25. There is yet another reason to arrive at the aforesaid conclusion. Indisputably there is a specific stipulation in the sanction order dated 18-6-75, Anx. R/1, whereby the lease in favour of the petitioner was granted. The aforesaid sanction order clearly provides in its penultimate condition No. 10 that

in case the mineral lime stone is discovered while excavating Calcite in the leased area then the petitioner shall be required to obtain a separate lease under the provisions of the Rajasthan Minor Mineral Concession Rules, 1959. The aforesaid terms and conditions stipulated in Anx. R/1 to the reply is binding between the petitioner and the answering respondents. Now the petitioner is precluded to change his stand by making an application for including lime stone in his lease deed dated 9-3-76, Anx. 1 to the writ petition.

26. I have critically examined the orders passed by the respondents Nos. 1, 2 and 3 and after its perusal I am fully satisfied that neither the Director of Mines and Geology, respondent No. 3, nor State of Rajasthan, respondent No. 2, nor the Central Government, respondent No. 1, have committed any error in directing the petitioner to make a separate application for grant of lease for lime stone of marble cement grade and in such a situation I refrain to issue a prerogative writ making the orders passed by the respondents Nos. 1, 2 and 3 ineffective.

As a result of the aforementioned discussion, the instant writ petition lacks merit and it is hereby dismissed.

Both the parties are directed to bear their own costs.

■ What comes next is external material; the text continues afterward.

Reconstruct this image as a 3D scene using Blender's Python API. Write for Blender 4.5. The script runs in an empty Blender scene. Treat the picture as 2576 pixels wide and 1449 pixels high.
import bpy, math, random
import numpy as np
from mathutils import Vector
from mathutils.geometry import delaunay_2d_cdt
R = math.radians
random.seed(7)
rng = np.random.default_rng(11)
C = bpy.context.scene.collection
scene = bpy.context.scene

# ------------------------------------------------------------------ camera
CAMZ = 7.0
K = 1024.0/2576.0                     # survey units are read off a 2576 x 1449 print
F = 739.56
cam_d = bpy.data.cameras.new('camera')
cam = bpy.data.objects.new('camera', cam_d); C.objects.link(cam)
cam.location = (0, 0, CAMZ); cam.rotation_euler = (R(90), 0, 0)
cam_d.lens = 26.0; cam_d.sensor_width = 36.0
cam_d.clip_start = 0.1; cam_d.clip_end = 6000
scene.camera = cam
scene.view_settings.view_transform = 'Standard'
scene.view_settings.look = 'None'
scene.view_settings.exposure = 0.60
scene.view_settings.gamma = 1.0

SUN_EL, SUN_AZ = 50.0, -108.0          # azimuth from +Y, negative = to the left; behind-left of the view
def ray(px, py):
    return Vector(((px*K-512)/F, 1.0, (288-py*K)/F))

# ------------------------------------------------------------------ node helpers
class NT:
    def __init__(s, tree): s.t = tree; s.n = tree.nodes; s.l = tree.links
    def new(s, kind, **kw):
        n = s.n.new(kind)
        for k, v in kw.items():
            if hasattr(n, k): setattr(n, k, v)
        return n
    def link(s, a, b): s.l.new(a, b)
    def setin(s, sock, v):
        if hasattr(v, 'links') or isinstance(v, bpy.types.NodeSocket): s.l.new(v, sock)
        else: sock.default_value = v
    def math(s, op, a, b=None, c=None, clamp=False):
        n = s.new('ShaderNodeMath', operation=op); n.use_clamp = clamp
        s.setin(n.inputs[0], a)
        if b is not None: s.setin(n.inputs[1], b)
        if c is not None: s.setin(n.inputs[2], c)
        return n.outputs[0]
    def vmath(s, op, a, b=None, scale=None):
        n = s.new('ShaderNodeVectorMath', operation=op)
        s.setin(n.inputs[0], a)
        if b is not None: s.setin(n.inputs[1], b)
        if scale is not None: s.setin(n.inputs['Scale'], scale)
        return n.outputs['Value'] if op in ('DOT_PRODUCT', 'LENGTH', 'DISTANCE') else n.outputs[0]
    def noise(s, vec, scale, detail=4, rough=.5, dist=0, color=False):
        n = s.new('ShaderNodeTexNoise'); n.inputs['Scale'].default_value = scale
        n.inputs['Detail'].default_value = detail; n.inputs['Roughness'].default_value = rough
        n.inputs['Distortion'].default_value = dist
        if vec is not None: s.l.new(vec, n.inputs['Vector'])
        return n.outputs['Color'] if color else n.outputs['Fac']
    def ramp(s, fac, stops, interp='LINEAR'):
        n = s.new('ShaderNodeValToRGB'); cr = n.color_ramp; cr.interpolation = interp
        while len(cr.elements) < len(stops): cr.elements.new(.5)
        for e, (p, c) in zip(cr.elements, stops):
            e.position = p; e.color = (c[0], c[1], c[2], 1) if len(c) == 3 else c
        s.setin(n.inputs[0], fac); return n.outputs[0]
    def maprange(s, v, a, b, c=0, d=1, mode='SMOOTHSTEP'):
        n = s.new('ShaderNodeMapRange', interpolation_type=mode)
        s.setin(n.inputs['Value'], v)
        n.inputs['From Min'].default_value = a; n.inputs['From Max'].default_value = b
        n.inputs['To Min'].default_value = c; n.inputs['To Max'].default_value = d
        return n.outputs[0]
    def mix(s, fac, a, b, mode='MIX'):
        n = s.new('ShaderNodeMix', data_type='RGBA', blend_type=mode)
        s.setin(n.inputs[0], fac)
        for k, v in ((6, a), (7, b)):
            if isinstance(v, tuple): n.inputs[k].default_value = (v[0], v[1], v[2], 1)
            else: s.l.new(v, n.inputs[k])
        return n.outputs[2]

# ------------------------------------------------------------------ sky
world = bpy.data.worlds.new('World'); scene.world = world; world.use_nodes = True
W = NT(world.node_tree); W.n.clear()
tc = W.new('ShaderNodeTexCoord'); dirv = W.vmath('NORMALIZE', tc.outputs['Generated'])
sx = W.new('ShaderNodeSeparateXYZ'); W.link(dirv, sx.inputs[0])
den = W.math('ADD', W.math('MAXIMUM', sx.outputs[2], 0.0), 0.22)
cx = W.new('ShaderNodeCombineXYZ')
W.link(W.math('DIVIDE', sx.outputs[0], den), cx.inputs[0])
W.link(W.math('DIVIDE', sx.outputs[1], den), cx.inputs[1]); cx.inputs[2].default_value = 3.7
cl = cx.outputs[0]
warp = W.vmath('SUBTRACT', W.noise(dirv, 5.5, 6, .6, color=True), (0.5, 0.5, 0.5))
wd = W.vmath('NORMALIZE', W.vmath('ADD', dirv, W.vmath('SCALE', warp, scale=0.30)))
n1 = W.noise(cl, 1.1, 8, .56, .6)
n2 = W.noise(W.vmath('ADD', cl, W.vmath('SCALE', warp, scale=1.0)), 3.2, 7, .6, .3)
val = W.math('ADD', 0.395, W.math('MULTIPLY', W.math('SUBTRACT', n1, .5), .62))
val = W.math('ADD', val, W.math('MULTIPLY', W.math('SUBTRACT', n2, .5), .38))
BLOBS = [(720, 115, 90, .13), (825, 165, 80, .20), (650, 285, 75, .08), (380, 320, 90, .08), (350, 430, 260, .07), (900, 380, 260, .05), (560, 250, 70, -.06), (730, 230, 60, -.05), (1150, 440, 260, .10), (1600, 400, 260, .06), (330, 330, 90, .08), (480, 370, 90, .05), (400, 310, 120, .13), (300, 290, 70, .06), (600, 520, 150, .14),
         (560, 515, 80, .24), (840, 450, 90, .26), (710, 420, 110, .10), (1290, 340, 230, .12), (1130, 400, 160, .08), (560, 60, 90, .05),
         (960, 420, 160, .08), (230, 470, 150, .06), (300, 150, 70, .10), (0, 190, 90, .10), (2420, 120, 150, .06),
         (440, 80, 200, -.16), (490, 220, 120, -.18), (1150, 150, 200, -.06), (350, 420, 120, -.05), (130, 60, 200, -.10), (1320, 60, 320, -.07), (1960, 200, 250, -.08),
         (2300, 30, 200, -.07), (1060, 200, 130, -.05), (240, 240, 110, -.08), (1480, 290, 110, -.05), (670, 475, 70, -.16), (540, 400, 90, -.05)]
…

Before parting with the order it is hereby made clear that in peculiar facts and circumstances of the present case the application moved by the petitioner for inclusion of lime stone in his earlier lease deed dated 9-3-1976, Anx. 1 to the writ petition, shall be treated to be an application for separate lease and it should be disposed of within a period of three months from today as contemplated under Rule 24 of the Rules of 1960.